Since emigrating from Cuba at age 11, when her family moved to America and crammed into a two-bedroom apartment, artist Maria Elena Gonzalez has been interested in the idea of how place and space reflect and influence people.

A newly acquired $2,000 Memphis Arts Council grant will help bring her exhibit, “UNreal estates, Flying carpet/American Dream,” to the Art Museum of the University of Memphis (AMUM).

In conjunction with Gonzalez’s work, Patricia Carreras, U of M adjunct professor in creative movement, will hold a workshop with a group of 15 to 16 children from Colonial Middle School.

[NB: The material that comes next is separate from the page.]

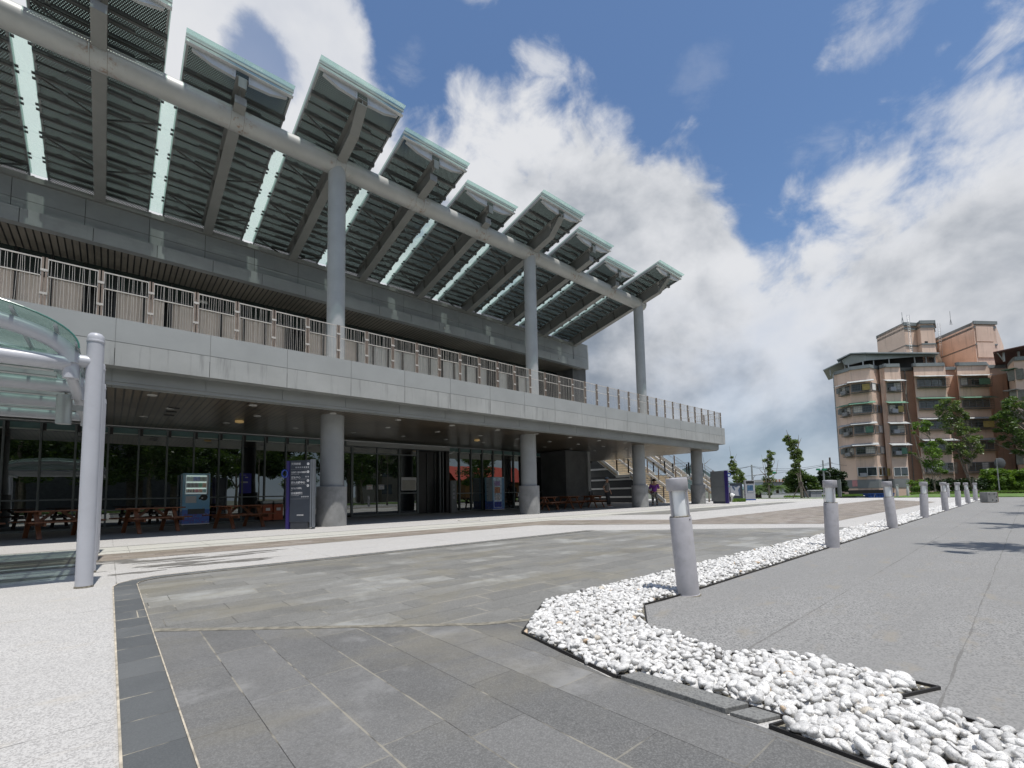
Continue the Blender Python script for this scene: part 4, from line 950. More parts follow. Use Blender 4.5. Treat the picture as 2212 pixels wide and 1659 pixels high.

They will explore students’ experiences in coming to America and their ideas of home.

Gonzalez’s central image is what she calls a “flying carpet” with a typical two-bedroom apartment floor plan embossed on it, according to Leslie Luebbers, director of AMUM.

“It represents where the typical immigrant ends up,” Luebbers said.

“No matter how many people, it is always a two bedroom apartment. But it is their magic carpet to whatever they can achieve in their new home.”

Gonzalez said her work also questions what is remembered about childhood homes, the culture, and how memory is altered over time.

Gonzalez said she returned to her childhood home in Cuba after 32 years of absence, and found her memory of the house to be very different from reality.

“We never remember things just the way they were,” Gonzalez said. “The proportions I recalled were wrong.”

Carreras, who comes from a performance art background, said she will work with a visual artist to first talk to the children about their ideas of home, and then have them bring in something that symbolizes their home. The objects will be used to make a visual house, what Carreras called a “house of rooms.”

The students will stand in their room with their special object, according to Carreras.

“Not only will the project allow the students a close up look at an internationally renowned artist, but allow them to become a part of finding their idea of home — to have them be a part of it,” Carreras said.

According to Luebbers, Carreras made a conscious decision not to choose a group of all one culture — like an English as a Second Language class — because they wanted more of a mix of ethnic backgrounds.

“We’re hoping for some interesting dialogue between children,” Luebbers said.

“Memphis has changed a lot in the last 20 years due to an increase of Asian and Hispanic immigrants.”

The $2,000 Memphis Arts Council grant brings the total funding for the project to nearly $90,000, according to Luebbers. Other contributors were the National Endowment for the Arts ($20,000), the Andy Warhol Foundation for the Visual Arts ($40,000), and the First Tennessee Bravo Association ($8,000).

Gonzalez’s work will travel to the Art in General Gallery of New York and Diverse Works of Houston, Texas, and will come to The U of M March 8 through April 19.